Make an exact copy of all the material below, apart from the pictures.

_DATA_:

* START *

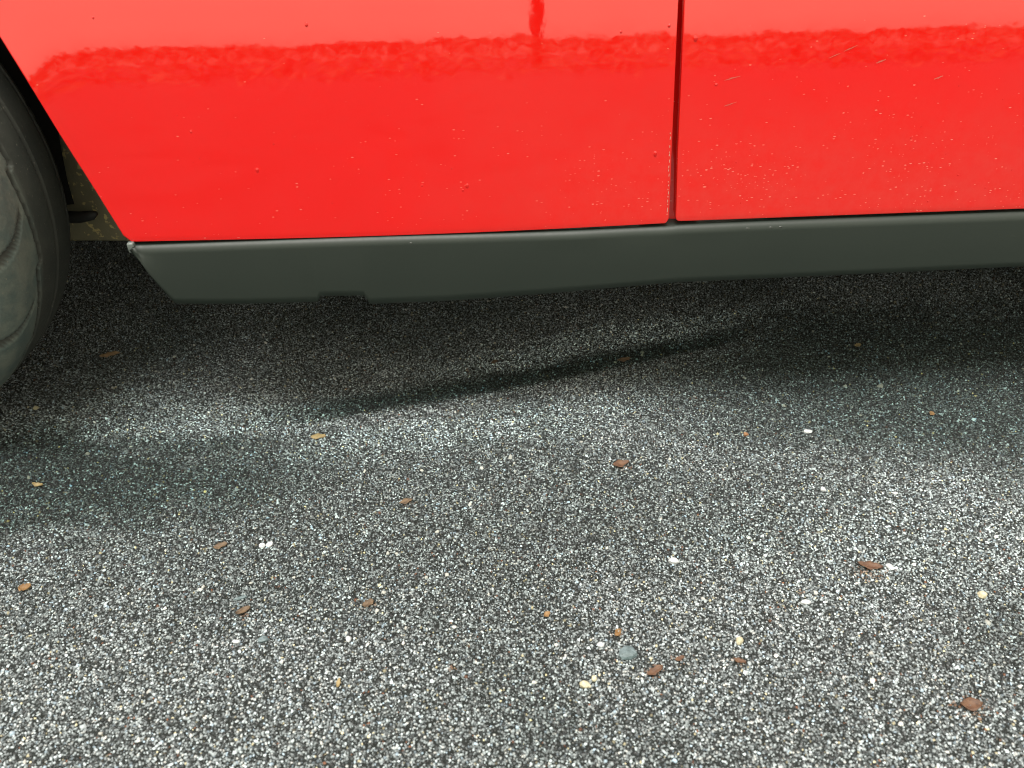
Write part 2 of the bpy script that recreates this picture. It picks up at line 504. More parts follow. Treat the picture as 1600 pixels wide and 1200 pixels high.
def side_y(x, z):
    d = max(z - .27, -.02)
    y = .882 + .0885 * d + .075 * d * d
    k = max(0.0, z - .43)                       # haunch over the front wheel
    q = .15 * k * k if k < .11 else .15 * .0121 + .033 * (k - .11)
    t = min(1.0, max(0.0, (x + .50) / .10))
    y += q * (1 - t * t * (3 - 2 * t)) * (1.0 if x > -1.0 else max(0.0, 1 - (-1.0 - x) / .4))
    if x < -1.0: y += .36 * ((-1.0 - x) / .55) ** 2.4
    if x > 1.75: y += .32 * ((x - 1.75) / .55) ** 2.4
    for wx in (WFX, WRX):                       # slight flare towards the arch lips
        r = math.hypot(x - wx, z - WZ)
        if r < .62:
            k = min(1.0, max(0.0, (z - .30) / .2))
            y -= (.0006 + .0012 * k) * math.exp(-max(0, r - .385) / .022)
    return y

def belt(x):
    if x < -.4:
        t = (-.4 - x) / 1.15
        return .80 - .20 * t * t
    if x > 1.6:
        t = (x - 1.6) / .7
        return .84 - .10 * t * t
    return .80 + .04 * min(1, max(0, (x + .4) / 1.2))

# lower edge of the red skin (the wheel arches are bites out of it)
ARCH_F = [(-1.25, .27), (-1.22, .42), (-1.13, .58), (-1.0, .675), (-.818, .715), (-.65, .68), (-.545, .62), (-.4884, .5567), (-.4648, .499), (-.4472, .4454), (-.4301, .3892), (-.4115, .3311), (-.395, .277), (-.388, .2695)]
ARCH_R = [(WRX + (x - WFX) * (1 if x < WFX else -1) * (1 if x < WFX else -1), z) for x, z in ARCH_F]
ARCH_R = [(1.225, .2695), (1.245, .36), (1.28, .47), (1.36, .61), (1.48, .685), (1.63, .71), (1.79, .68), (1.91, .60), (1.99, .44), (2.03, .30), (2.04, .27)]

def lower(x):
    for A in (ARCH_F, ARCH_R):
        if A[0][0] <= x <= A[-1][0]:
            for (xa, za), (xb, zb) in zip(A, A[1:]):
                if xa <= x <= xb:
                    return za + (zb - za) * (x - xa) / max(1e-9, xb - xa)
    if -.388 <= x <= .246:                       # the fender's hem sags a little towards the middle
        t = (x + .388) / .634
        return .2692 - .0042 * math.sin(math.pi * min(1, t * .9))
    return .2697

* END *

_EXERCISE ANSWER_:
Write part 2 of the bpy script that recreates this picture. It picks up at line 504. More parts follow. Treat the picture as 1600 pixels wide and 1200 pixels high.
def side_y(x, z):
    d = max(z - .27, -.02)
    y = .882 + .0885 * d + .075 * d * d
    k = max(0.0, z - .43)                       # haunch over the front wheel
    q = .15 * k * k if k < .11 else .15 * .0121 + .033 * (k - .11)
    t = min(1.0, max(0.0, (x + .50) / .10))
    y += q * (1 - t * t * (3 - 2 * t)) * (1.0 if x > -1.0 else max(0.0, 1 - (-1.0 - x) / .4))
    if x < -1.0: y += .36 * ((-1.0 - x) / .55) ** 2.4
    if x > 1.75: y += .32 * ((x - 1.75) / .55) ** 2.4
    for wx in (WFX, WRX):                       # slight flare towards the arch lips
        r = math.hypot(x - wx, z - WZ)
        if r < .62:
            k = min(1.0, max(0.0, (z - .30) / .2))
            y -= (.0006 + .0012 * k) * math.exp(-max(0, r - .385) / .022)
    return y

def belt(x):
    if x < -.4:
        t = (-.4 - x) / 1.15
        return .80 - .20 * t * t
    if x > 1.6:
        t = (x - 1.6) / .7
        return .84 - .10 * t * t
    return .80 + .04 * min(1, max(0, (x + .4) / 1.2))

# lower edge of the red skin (the wheel arches are bites out of it)
ARCH_F = [(-1.25, .27), (-1.22, .42), (-1.13, .58), (-1.0, .675), (-.818, .715), (-.65, .68), (-.545, .62), (-.4884, .5567), (-.4648, .499), (-.4472, .4454), (-.4301, .3892), (-.4115, .3311), (-.395, .277), (-.388, .2695)]
ARCH_R = [(WRX + (x - WFX) * (1 if x < WFX else -1) * (1 if x < WFX else -1), z) for x, z in ARCH_F]
ARCH_R = [(1.225, .2695), (1.245, .36), (1.28, .47), (1.36, .61), (1.48, .685), (1.63, .71), (1.79, .68), (1.91, .60), (1.99, .44), (2.03, .30), (2.04, .27)]

def lower(x):
    for A in (ARCH_F, ARCH_R):
        if A[0][0] <= x <= A[-1][0]:
            for (xa, za), (xb, zb) in zip(A, A[1:]):
                if xa <= x <= xb:
                    return za + (zb - za) * (x - xa) / max(1e-9, xb - xa)
    if -.388 <= x <= .246:                       # the fender's hem sags a little towards the middle
        t = (x + .388) / .634
        return .2692 - .0042 * math.sin(math.pi * min(1, t * .9))
    return .2697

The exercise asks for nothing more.